Met mijn nichtje van vier struin ik door Artis. Ze heeft weinig oog voor de dieren die de ark van Noach bevolkten. Alleen de eendjes krijgen haar aandacht, die kent ze want díe zwemmen bij haar in het dorp in de vijver.
Dan maar naar de kinderboerderij. Het is er druk met kleine kinderen – iedere ouder gaat hier dus naartoe. De geiten hebben jongen. Een bokje duwt zijn snoet in de uier van zijn moeder en rukt als een dwaas aan de speen.
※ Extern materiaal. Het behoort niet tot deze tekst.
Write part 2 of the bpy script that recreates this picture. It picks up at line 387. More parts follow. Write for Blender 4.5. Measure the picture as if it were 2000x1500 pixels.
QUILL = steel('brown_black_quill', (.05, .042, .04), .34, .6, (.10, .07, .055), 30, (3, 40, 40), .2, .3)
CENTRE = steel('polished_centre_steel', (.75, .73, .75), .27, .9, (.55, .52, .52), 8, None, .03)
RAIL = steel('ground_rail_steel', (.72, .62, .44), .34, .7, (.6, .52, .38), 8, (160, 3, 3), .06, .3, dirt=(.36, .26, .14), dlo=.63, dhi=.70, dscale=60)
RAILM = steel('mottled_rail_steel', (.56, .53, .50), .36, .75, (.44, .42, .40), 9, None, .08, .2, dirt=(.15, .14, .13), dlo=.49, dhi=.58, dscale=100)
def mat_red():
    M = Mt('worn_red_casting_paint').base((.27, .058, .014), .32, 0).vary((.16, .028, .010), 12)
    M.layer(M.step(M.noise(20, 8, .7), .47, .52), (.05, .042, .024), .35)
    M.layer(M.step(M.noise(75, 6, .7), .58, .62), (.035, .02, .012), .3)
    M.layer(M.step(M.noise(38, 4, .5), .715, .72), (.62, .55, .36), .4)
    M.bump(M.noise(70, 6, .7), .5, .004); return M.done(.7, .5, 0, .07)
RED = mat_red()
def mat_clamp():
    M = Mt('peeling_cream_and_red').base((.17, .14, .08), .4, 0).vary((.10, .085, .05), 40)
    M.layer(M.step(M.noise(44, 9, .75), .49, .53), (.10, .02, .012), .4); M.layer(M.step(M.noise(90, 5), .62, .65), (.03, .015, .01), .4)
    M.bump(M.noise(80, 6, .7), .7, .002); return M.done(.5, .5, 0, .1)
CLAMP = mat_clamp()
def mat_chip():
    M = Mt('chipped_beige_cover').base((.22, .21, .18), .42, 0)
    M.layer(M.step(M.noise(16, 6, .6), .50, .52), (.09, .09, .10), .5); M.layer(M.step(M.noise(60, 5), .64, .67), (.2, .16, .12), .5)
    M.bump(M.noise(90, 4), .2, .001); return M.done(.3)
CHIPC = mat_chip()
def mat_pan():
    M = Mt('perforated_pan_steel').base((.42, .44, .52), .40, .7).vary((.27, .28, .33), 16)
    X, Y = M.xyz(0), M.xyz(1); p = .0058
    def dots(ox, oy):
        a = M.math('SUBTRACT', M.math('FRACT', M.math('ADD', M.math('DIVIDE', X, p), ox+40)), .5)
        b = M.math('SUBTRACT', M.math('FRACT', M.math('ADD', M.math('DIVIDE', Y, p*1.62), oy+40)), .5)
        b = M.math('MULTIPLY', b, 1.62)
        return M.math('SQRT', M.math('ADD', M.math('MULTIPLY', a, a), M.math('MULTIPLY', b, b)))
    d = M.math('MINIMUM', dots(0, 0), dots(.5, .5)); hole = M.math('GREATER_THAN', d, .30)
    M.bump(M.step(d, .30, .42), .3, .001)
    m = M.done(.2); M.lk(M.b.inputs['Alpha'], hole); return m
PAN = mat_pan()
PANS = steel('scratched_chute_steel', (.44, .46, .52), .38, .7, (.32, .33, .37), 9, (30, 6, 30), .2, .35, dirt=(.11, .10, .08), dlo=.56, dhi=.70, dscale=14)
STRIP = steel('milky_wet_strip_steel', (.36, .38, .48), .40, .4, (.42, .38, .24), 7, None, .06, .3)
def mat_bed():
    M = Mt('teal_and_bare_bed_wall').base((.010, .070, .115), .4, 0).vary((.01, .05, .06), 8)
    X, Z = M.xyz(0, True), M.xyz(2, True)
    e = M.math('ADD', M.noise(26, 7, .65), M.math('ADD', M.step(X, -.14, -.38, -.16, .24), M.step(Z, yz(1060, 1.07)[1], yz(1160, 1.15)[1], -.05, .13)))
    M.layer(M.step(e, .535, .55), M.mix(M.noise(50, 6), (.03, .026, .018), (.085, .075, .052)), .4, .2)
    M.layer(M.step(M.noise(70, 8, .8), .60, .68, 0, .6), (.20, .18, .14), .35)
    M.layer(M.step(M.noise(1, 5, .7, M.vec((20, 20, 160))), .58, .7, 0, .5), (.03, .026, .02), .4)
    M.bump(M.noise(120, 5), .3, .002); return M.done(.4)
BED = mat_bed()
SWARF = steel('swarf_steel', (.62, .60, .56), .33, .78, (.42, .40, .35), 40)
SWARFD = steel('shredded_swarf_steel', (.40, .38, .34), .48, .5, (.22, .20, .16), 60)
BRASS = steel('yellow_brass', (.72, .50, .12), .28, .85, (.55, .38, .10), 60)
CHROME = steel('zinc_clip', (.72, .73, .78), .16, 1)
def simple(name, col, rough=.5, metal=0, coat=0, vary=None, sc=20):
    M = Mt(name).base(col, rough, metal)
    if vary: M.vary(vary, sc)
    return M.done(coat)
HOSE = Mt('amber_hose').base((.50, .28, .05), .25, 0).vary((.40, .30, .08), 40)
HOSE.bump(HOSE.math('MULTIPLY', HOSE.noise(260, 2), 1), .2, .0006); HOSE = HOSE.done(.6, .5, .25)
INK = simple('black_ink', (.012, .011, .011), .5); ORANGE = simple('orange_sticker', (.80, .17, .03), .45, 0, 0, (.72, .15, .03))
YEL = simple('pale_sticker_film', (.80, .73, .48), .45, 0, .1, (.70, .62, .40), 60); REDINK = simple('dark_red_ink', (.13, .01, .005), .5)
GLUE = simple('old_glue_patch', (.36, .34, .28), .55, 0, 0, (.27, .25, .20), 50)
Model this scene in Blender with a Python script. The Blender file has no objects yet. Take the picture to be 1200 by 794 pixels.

‘Is-ie boos?’ vraagt m’n nichtje.
‘Nee hoor, hij drinkt melk bij z’n moeder.’
Als het bokje ermee ophoudt, loopt ze op de geit af, bukt zich en kijkt onder de buik naar de halfvolle uier. Ze staat op, schuift haar rokje omhoog, buigt zich voorover en staart naar haar onderbroekje. Ze schudt haar hoofdje. ‘Ikke niet hebben.’
‘Nee, dat hebben alleen dieren daar zitten.’ Ik kan toch moeilijk zeggen dat het bij haar later op een andere plaats komt, daar brand ik mijn vingers aan! Maar gelukkig vraagt ze niet door.